### Set task
Make an exact copy of all the data.

** BEGIN Material provided **

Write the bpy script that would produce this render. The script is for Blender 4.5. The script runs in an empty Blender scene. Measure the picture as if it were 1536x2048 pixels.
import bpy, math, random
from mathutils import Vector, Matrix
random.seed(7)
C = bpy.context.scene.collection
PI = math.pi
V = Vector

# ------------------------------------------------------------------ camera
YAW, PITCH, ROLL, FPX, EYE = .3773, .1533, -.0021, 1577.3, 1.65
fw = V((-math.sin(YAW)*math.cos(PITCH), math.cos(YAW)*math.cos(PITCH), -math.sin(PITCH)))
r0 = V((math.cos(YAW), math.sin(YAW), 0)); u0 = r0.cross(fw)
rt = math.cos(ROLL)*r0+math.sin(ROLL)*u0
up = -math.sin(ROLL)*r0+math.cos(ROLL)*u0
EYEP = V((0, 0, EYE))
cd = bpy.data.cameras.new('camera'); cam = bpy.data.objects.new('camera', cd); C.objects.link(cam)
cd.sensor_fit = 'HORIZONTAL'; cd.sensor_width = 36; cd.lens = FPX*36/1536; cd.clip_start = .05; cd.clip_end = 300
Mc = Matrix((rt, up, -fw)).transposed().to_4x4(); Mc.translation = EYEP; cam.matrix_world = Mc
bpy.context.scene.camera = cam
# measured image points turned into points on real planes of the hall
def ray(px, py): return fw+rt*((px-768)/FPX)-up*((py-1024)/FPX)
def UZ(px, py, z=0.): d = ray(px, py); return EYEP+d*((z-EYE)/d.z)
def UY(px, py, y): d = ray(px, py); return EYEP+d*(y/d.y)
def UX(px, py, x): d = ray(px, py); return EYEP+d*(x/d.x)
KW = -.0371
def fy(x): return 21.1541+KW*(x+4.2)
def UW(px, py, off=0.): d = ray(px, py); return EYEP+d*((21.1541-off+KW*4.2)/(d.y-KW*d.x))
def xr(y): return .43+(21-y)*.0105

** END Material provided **

### Response
Write the bpy script that would produce this render. The script is for Blender 4.5. The script runs in an empty Blender scene. Measure the picture as if it were 1536x2048 pixels.
import bpy, math, random
from mathutils import Vector, Matrix
random.seed(7)
C = bpy.context.scene.collection
PI = math.pi
V = Vector

# ------------------------------------------------------------------ camera
YAW, PITCH, ROLL, FPX, EYE = .3773, .1533, -.0021, 1577.3, 1.65
fw = V((-math.sin(YAW)*math.cos(PITCH), math.cos(YAW)*math.cos(PITCH), -math.sin(PITCH)))
r0 = V((math.cos(YAW), math.sin(YAW), 0)); u0 = r0.cross(fw)
rt = math.cos(ROLL)*r0+math.sin(ROLL)*u0
up = -math.sin(ROLL)*r0+math.cos(ROLL)*u0
EYEP = V((0, 0, EYE))
cd = bpy.data.cameras.new('camera'); cam = bpy.data.objects.new('camera', cd); C.objects.link(cam)
cd.sensor_fit = 'HORIZONTAL'; cd.sensor_width = 36; cd.lens = FPX*36/1536; cd.clip_start = .05; cd.clip_end = 300
Mc = Matrix((rt, up, -fw)).transposed().to_4x4(); Mc.translation = EYEP; cam.matrix_world = Mc
bpy.context.scene.camera = cam
# measured image points turned into points on real planes of the hall
def ray(px, py): return fw+rt*((px-768)/FPX)-up*((py-1024)/FPX)
def UZ(px, py, z=0.): d = ray(px, py); return EYEP+d*((z-EYE)/d.z)
def UY(px, py, y): d = ray(px, py); return EYEP+d*(y/d.y)
def UX(px, py, x): d = ray(px, py); return EYEP+d*(x/d.x)
KW = -.0371
def fy(x): return 21.1541+KW*(x+4.2)
def UW(px, py, off=0.): d = ray(px, py); return EYEP+d*((21.1541-off+KW*4.2)/(d.y-KW*d.x))
def xr(y): return .43+(21-y)*.0105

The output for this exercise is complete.